- [Task instructions] Write out nothing but the lines from the first line of the entries below through the line with "COL = sc.collection"; no pictures go in.

- [Data entries]
•••

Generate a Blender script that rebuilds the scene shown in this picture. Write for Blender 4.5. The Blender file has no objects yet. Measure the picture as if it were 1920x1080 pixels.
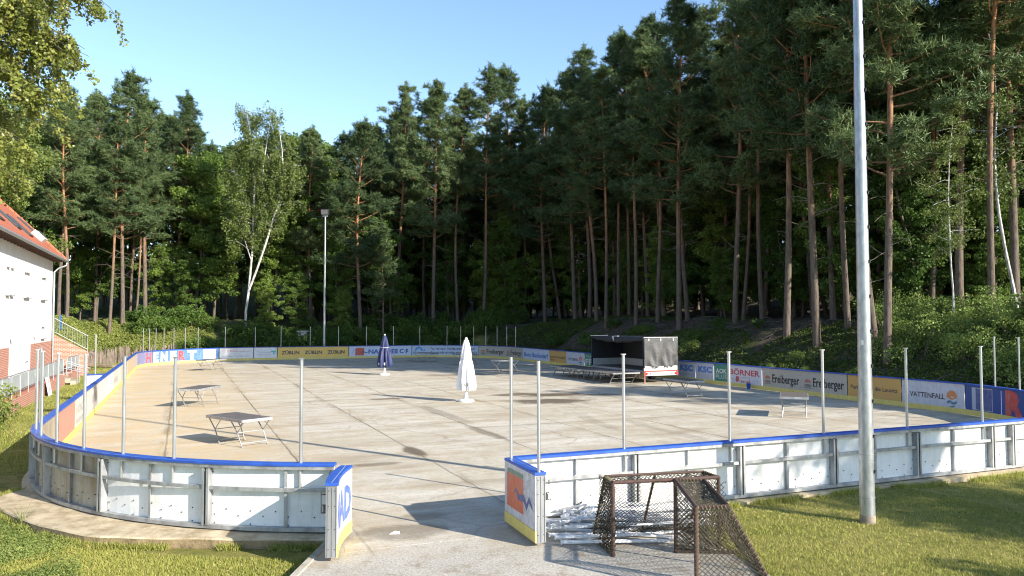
import bpy, bmesh, math, random
import numpy as np
from mathutils import Vector, Matrix
PI = math.pi
sc = bpy.context.scene
COL = sc.collection

# ---------------------------------------------------------------- camera, sky, sun, exposure
FPX, PITCH, ROLL, CAMH = 1470.0, .0398, .0016, 3.6853
cam = bpy.data.cameras.new('camera'); cam_o = bpy.data.objects.new('camera', cam); COL.objects.link(cam_o)
cam.sensor_width = 36; cam.lens = 36 * FPX / 1920; cam.clip_start = .1; cam.clip_end = 3000
cam_o.matrix_world = (Matrix.Translation((0, 0, CAMH)) @ Matrix.Rotation(PI / 2 + PITCH, 4, 'X') @ Matrix.Rotation(-ROLL, 4, 'Z'))
sc.camera = cam_o

SUN_AZ, SUN_EL = math.radians(-35.5), math.radians(25.5)      # direction towards the sun, from +X counter-clockwise
world = bpy.data.worlds.new("World"); sc.world = world; world.use_nodes = True
wn = world.node_tree; wn.nodes.clear()
sky = wn.nodes.new('ShaderNodeTexSky'); sky.sky_type = 'NISHITA'; sky.sun_disc = False
sky.sun_elevation = SUN_EL; sky.sun_rotation = PI / 2 - SUN_AZ
sky.altitude = 0; sky.air_density = 1.0; sky.dust_density = 0.25; sky.ozone_density = 2.6
bg = wn.nodes.new('ShaderNodeBackground'); bg.inputs[1].default_value = .14
wo = wn.nodes.new('ShaderNodeOutputWorld')
wn.links.new(sky.outputs[0], bg.inputs[0]); wn.links.new(bg.outputs[0], wo.inputs[0])
sun = bpy.data.lights.new('sun', 'SUN'); sun.energy = 5.0; sun.angle = math.radians(.53); sun.color = (1, .93, .82)
sun_o = bpy.data.objects.new('sun', sun); COL.objects.link(sun_o)
sd = Vector((math.cos(SUN_AZ) * math.cos(SUN_EL), math.sin(SUN_AZ) * math.cos(SUN_EL), math.sin(SUN_EL)))
sun_o.rotation_euler = sd.to_track_quat('Z', 'Y').to_euler(); sun_o.location = (30, -30, 40)
sc.view_settings.view_transform = 'Standard'; sc.view_settings.look = 'None'
sc.view_settings.exposure = 1.08; sc.view_settings.gamma = 1.0; sc.view_settings.use_curve_mapping = False
sc.cycles.max_bounces = 5; sc.cycles.diffuse_bounces = 3; sc.cycles.glossy_bounces = 2
sc.cycles.transmission_bounces = 3; sc.cycles.transparent_max_bounces = 4
sc.cycles.use_denoising = True; sc.cycles.filter_width = 1.1

# ---------------------------------------------------------------- rink frame of reference
OX, OY, TH, RL, RW, RR, SK = -7.9969, 10.9459, .3983, 61.527, 30.937, 9.024, -.0203
E1 = np.array([math.cos(TH), math.sin(TH)]); E2 = np.array([-math.sin(TH), math.cos(TH)])
def wor(a, b): return OX + a * E1[0] + b * E2[0], OY + a * E1[1] + b * E2[1]
def loc(x, y):
    dx, dy = x - OX, y - OY
    return dx * E1[0] + dy * E1[1], dx * E2[0] + dy * E2[1]
def _ray(px, py):
    a = (px - 960) / FPX; b = (py - 540) / FPX
    u = a * math.cos(ROLL) - b * math.sin(ROLL); v = a * math.sin(ROLL) + b * math.cos(ROLL)
    c, s = math.cos(PITCH), math.sin(PITCH)
    return u, c + v * s, s - v * c
def gz(px, py, z=0.0):                       # a measured point of the photo on the level z
    d = _ray(px, py); t = (z - CAMH) / d[2]; return d[0] * t, d[1] * t
def gy(px, py, Y):                           # ... at the distance Y
    d = _ray(px, py); t = Y / d[1]; return d[0] * t, CAMH + d[2] * t
def on_a(px, a):                             # point of the line a = const seen at column px
    d = _ray(px, 597); k = (d[0] * E1[0] + d[1] * E1[1])
    t = (a + OX * E1[0] + OY * E1[1]) / k; return d[0] * t, d[1] * t
def on_b(px, b):
    d = _ray(px, 597); k = (d[0] * E2[0] + d[1] * E2[1])
    t = (b + OX * E2[0] + OY * E2[1]) / k; return d[0] * t, d[1] * t
def far_b(a): return RL + SK * a
def _boundary():
    p = [(8.6, 0), (RW - RR, 0)]; N = 28
    for i in range(1, N + 1):
        t = -PI / 2 + i / N * PI / 2; p.append((RW - RR + RR * math.cos(t), RR + RR * math.sin(t)))
    for i in range(N + 1):
        t = i / N * PI / 2; p.append((RW - RR + RR * math.cos(t), far_b(RW) - RR + RR * math.sin(t)))
    for i in range(N + 1):
        t = PI / 2 + i / N * PI / 2; p.append((RR + RR * math.cos(t), far_b(0) - RR + RR * math.sin(t)))
    for i in range(N + 1):
        t = PI + i / N * PI / 2
        if RR + RR * math.cos(t) < 5.6: p.append((RR + RR * math.cos(t), RR + RR * math.sin(t)))
    p.append((5.72, RR - math.sqrt(RR ** 2 - (RR - 5.72) ** 2))); return p
BP = np.array([wor(*q) for q in _boundary()])
BS = np.concatenate([[0], np.cumsum(np.hypot(*np.diff(BP, axis=0).T))]); STOT = BS[-1]
def bxy(s):
    return float(np.interp(s, BS, BP[:, 0])), float(np.interp(s, BS, BP[:, 1]))
def btan(s):
    x0, y0 = bxy(max(0, s - .3)); x1, y1 = bxy(min(STOT, s + .3)); l = math.hypot(x1 - x0, y1 - y0)
    return (x1 - x0) / l, (y1 - y0) / l
def bpt(s, off=0.0, z=0.0):                  # off > 0: towards the inside of the rink
    x, y = bxy(s); t = btan(s); return (x - t[1] * off, y + t[0] * off, z)

# ---------------------------------------------------------------- tags
def tag(o, label=None, cat=None, group=None, kind=None):
    if label: o['label'] = label
    if cat: o['category'] = cat
    if group: o['group'] = group
    if kind: o['kind'] = kind
    return o
def empty(name, loc_, rz=0, label=None, cat=None, group=None):
    o = bpy.data.objects.new(name, None); COL.objects.link(o); o.location = loc_; o.rotation_euler = (0, 0, rz)
    o.empty_display_size = .2
    return tag(o, label, cat, group)
KIDS = {}
def setparent(o, p):
    o.parent = p; KIDS.setdefault(p.name, []).append(o)
def copy_tree(o, loc_=None, rz=None, scale=None, label=None, group=None, _p=None):
    c = o.copy(); COL.objects.link(c)
    if _p is not None: setparent(c, _p)
    for ch in KIDS.get(o.name, []): copy_tree(ch, _p=c)
    if loc_ is not None: c.location = loc_
    if rz is not None: c.rotation_euler = (0, 0, rz)
    if scale is not None: c.scale = scale if hasattr(scale, '__len__') else (scale,) * 3
    if label: c['label'] = label
    if group: c['group'] = group
    return c

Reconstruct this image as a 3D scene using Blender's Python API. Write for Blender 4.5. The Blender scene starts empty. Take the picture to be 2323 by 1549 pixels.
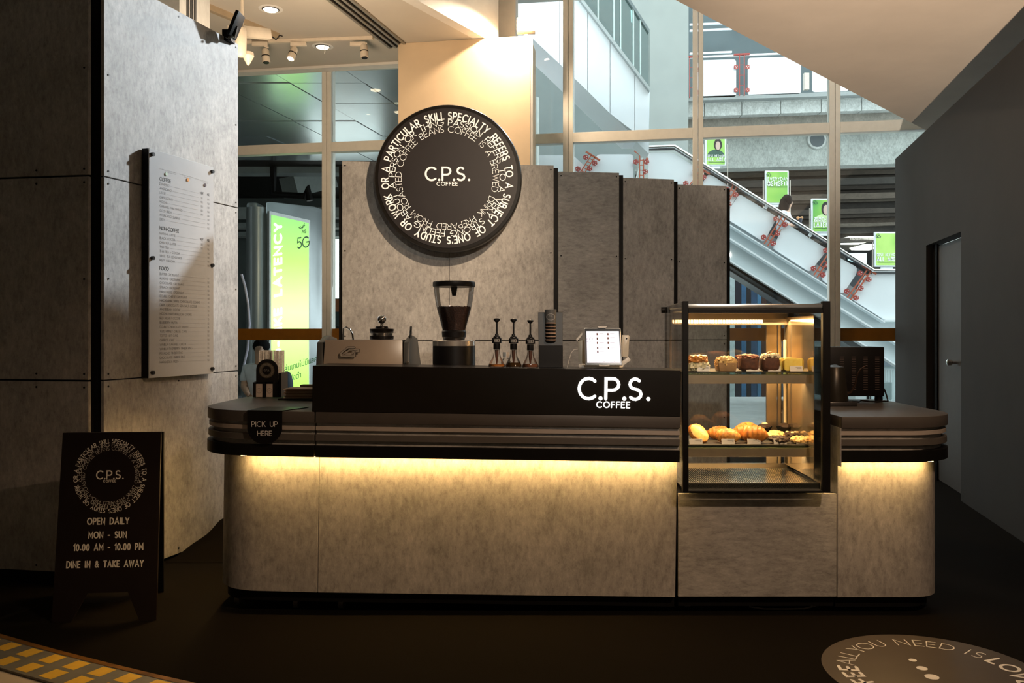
import bpy, bmesh, math, random
from mathutils import Vector, Matrix, noise
random.seed(7)
F, CX, CY, H = 1920.0, 1211.0, 755.0, 1.32      # focal length and vanishing point in photo pixels, eye height in metres

# ---------------- camera, world, lights, exposure ----------------
scn = bpy.context.scene
C = scn.collection
cam_d = bpy.data.cameras.new('camera'); cam = bpy.data.objects.new('camera', cam_d); C.objects.link(cam)
cam.location = (0, 0, H); cam.rotation_euler = (math.pi/2, 0, 0)
cam_d.sensor_width = 36; cam_d.lens = F/2323*36
cam_d.shift_x = -(CX-1161.5)/2323; cam_d.shift_y = -(774.5-CY)/2323
cam_d.clip_start = .05; cam_d.clip_end = 200
scn.camera = cam
vs = scn.view_settings
vs.view_transform = 'Standard'; vs.look = 'None'; vs.gamma = 1; vs.exposure = 0.0; vs.use_curve_mapping = False
w = bpy.data.worlds.new('daylight'); scn.world = w; w.use_nodes = True
bg = w.node_tree.nodes['Background']; bg.inputs[0].default_value = (.90, .965, 1.0, 1); bg.inputs[1].default_value = 2.7

def lamp(name, kind, loc, target, power, color, size=.1, angle=60, blend=.6, sy=None):
    d = bpy.data.lights.new(name, kind); d.energy = power; d.color = color
    if kind == 'SPOT': d.spot_size = math.radians(angle); d.spot_blend = blend; d.shadow_soft_size = size
    elif kind == 'AREA':
        d.size = size
        if sy: d.shape = 'RECTANGLE'; d.size_y = sy
    else: d.shadow_soft_size = size
    o = bpy.data.objects.new(name, d); C.objects.link(o); o.location = loc
    o.rotation_euler = (Vector(target)-Vector(loc)).to_track_quat('-Z', 'Y').to_euler()
    return o
WARM = (1.0, .65, .41)
lamp('ceiling_spot', 'SPOT', (1.9, .9, 3.38), (.35, 3.95, .50), 270, WARM, .06, 66, .9)
lamp('ceiling_spot', 'SPOT', (.9, 3.3, 3.38), (-1.15, 5.8, 1.85), 430, (1, .74, .50), .05, 50, .9)
lamp('front_fill', 'SPOT', (1.0, -1.5, 3.2), (.35, 6, 1.75), 330, (1, .92, .80), .05, 29, .7)
lamp('ceiling_spot', 'SPOT', (3.0, 1.6, 3.38), (1.9, 4.2, .4), 100, WARM, .06, 56, .9)
lamp('column_floodlight_beam', 'SPOT', (-.16, 8.92, 4.80), (-.55, 8.75, 0), 185, (1, .74, .5), .05, 160, .4)
lamp('ceiling_fill_right', 'SPOT', (1.2, -.2, .3), (2.5, 4.65, 3.45), 2600, (1, .84, .68), .06, 42, .9)  # unseen uplight added to brighten the diagonal soffit
lamp('ceiling_fill_left', 'AREA', (-2.3, 6.6, 2.7), (-2.7, 7.9, 4.5), 85, (1, .74, .50), 1.2)  # hidden upward fill added for the left ceiling; no fitting gives it
lamp('left_wall_cool_fill', 'SPOT', (1.6, 8.4, 5.0), (-2.05, 5.0, 2.5), 2100, (.86, .94, 1), .12, 36, .9)  # cool spot added inside the hall, standing in for daylight on the left panels
lamp('rear_wall_fill', 'AREA', (0, -1.4, 3.3), (0, -4.2, 1.2), 60, (1, .80, .58), 2.5)  # added light behind the viewer so the steel reflects a bright wall

# ---------------- helpers ----------------
def P(x, y, Y): return Vector(((x-CX)/F*Y, Y, H-(y-CY)/F*Y))
def Xp(x, Y): return (x-CX)/F*Y
def Zp(y, Y): return H-(y-CY)/F*Y

class MB:
    def __init__(s): s.v = []; s.f = []
    def add(s, vs_, fs):
        n = len(s.v); s.v += [Vector(p) for p in vs_]; s.f += [tuple(n+i for i in f) for f in fs]; return s
    def box(s, x0, x1, y0, y1, z0, z1):
        return s.add([(x0,y0,z0),(x1,y0,z0),(x1,y1,z0),(x0,y1,z0),(x0,y0,z1),(x1,y0,z1),(x1,y1,z1),(x0,y1,z1)],
                     [(0,3,2,1),(4,5,6,7),(0,1,5,4),(1,2,6,5),(2,3,7,6),(3,0,4,7)])
    def hexa(s, a, d):                       # front polygon a (list of points) pushed along vector d
        a = [Vector(p) for p in a]; d = Vector(d); n = len(a)
        return s.add(a+[p+d for p in a], [tuple(range(n)), tuple(range(2*n-1, n-1, -1))] +
                     [(i, i+n, (i+1) % n+n, (i+1) % n) for i in range(n)])
    def prism(s, poly, z0, z1):              # plan outline extruded upwards
        return s.hexa([(x, y, z0) for x, y in poly], (0, 0, z1-z0))
    def beam(s, p0, p1, a, b, up=(0, 0, 1)): # rectangular bar p0-p1, a wide, b along up
        p0, p1 = Vector(p0), Vector(p1); d = (p1-p0).normalized(); u = Vector(up)
        sd = d.cross(u).normalized(); u2 = sd.cross(d).normalized()
        q = [p0+sd*a/2*i+u2*b/2*j for i, j in ((-1,-1),(1,-1),(1,1),(-1,1))]
        return s.hexa(q, p1-p0)
    def tube(s, pts, r, n=8, caps=True):
        pts = [Vector(p) for p in pts]; rs = r if isinstance(r, (list, tuple)) else [r]*len(pts)
        base = len(s.v); prev = None
        for i, p in enumerate(pts):
            d = (pts[min(i+1, len(pts)-1)]-pts[max(i-1, 0)]).normalized()
            if prev is None: a = d.orthogonal().normalized()
            else: a = (prev-d*prev.dot(d)).normalized()
            prev = a; b = d.cross(a)
            s.v += [p+(a*math.cos(2*math.pi*k/n)+b*math.sin(2*math.pi*k/n))*rs[i] for k in range(n)]
        for i in range(len(pts)-1):
            for k in range(n):
                k2 = (k+1) % n; s.f.append((base+i*n+k, base+i*n+k2, base+(i+1)*n+k2, base+(i+1)*n+k))
        if caps:
            s.f.append(tuple(base+k for k in reversed(range(n)))); s.f.append(tuple(base+(len(pts)-1)*n+k for k in range(n)))
        return s
    def lathe(s, prof, c=(0, 0, 0), n=24, cap=True):   # prof: (r, z)
        return s.tube([(c[0], c[1], c[2]+z+i*1e-6) for i, (r, z) in enumerate(prof)], [max(r, 1e-4) for r, z in prof], n, cap) if False else s._lathe(prof, c, n, cap)
    def _lathe(s, prof, c, n, cap):
        b = len(s.v)
        for r, z in prof:
            s.v += [Vector((c[0]+r*math.cos(2*math.pi*k/n), c[1]+r*math.sin(2*math.pi*k/n), c[2]+z)) for k in range(n)]
        for i in range(len(prof)-1):
            for k in range(n):
                k2 = (k+1) % n; s.f.append((b+i*n+k, b+i*n+k2, b+(i+1)*n+k2, b+(i+1)*n+k))
        if cap:
            s.f.append(tuple(b+k for k in reversed(range(n)))); s.f.append(tuple(b+(len(prof)-1)*n+k for k in range(n)))
        return s
    def disc(s, c, r, nrm, t=.004, n=12):
        c = Vector(c); nrm = Vector(nrm).normalized(); return s.tube([c, c+nrm*t], r, n)
    def blob(s, c, rx, ry, rz, n=14, m=9, amp=0, fr=8, seed=0, ex=1.0):
        b = len(s.v); c = Vector(c)
        sg = lambda t: math.copysign(abs(t)**ex, t)
        for i in range(1, m):
            th = math.pi*i/m
            for k in range(n):
                ph = 2*math.pi*k/n
                d = Vector((sg(math.sin(th))*sg(math.cos(ph)), sg(math.sin(th))*sg(math.sin(ph)), sg(math.cos(th))))
                q = Vector((d.x*rx, d.y*ry, d.z*rz))
                q *= 1+amp*noise.noise(q*fr*10+Vector((seed*3.1, seed, 0)))
                s.v.append(c+q)
        s.v += [c+Vector((0, 0, rz)), c-Vector((0, 0, rz))]; t, bo = len(s.v)-2, len(s.v)-1
        for i in range(m-2):
            for k in range(n):
                k2 = (k+1) % n; s.f.append((b+i*n+k, b+(i+1)*n+k, b+(i+1)*n+k2, b+i*n+k2))
        for k in range(n):
            k2 = (k+1) % n; s.f.append((t, b+k, b+k2)); s.f.append((bo, b+(m-2)*n+k2, b+(m-2)*n+k))
        return s
    def map(s, fn, start=0):
        for i in range(start, len(s.v)): s.v[i] = Vector(fn(s.v[i]))
        return s

def build(name, mb, mat, parent=None, bevel=0, smooth=True, seg=2, local=False, **props):
    me = bpy.data.meshes.new(name)
    off = Vector((0, 0, 0))
    if parent is not None and not local:
        q = parent
        while q is not None: off += q.location; q = q.parent
    vs_ = [v-off for v in mb.v]
    org = Vector((0, 0, 0))
    if parent is None and vs_ and not local:            # top-level mesh: origin at its base
        xs = [v.x for v in vs_]; ys = [v.y for v in vs_]; zs = [v.z for v in vs_]
        org = Vector(((min(xs)+max(xs))/2, (min(ys)+max(ys))/2, min(zs))); vs_ = [v-org for v in vs_]
    me.from_pydata([tuple(v) for v in vs_], [], mb.f)
    bm = bmesh.new(); bm.from_mesh(me)
    bmesh.ops.recalc_face_normals(bm, faces=bm.faces)
    if bevel:
        ed = [e for e in bm.edges if len(e.link_faces) == 2 and e.calc_face_angle(0) > .6]
        bmesh.ops.bevel(bm, geom=ed, offset=bevel, segments=seg, affect='EDGES', profile=.5, clamp_overlap=True)
    if smooth:
        for f in bm.faces: f.smooth = True
        for e in bm.edges:
            e.smooth = not (len(e.link_faces) == 2 and e.calc_face_angle(0) > .6)
    bm.to_mesh(me); bm.free()
    me.materials.append(mat)
    o = bpy.data.objects.new(name, me); C.objects.link(o)
    if parent is not None: o.parent = parent
    o.location = org
    for k, v in props.items(): o[k] = v
    return o
def thing(name, label, cat, loc=(0, 0, 0), group=None, rz=0):
    o = bpy.data.objects.new(name, None); C.objects.link(o); o.empty_display_size = .1
    o.location = loc; o.rotation_euler = (0, 0, rz); o['label'] = label; o['category'] = cat
    if group: o['group'] = group
    bpy.context.view_layer.update()
    return o
def tag(o, label, cat, group=None):
    o['label'] = label; o['category'] = cat
    if group: o['group'] = group
    return o
def struct(name, label, loc=(0, 0, 0), cat='structure'):
    o = thing(name, label, cat, loc); o['kind'] = 'structure'; return o
def copy_tree(o, parent=None):
    c = o.copy(); C.objects.link(c)
    if parent is not None: c.parent = parent
    for ch in o.children: copy_tree(ch, c)
    return c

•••

- [Result below]
Generate a Blender script that rebuilds the scene shown in this picture. Write for Blender 4.5. The Blender file has no objects yet. Measure the picture as if it were 1920x1080 pixels.
import bpy, bmesh, math, random
import numpy as np
from mathutils import Vector, Matrix
PI = math.pi
sc = bpy.context.scene
COL = sc.collection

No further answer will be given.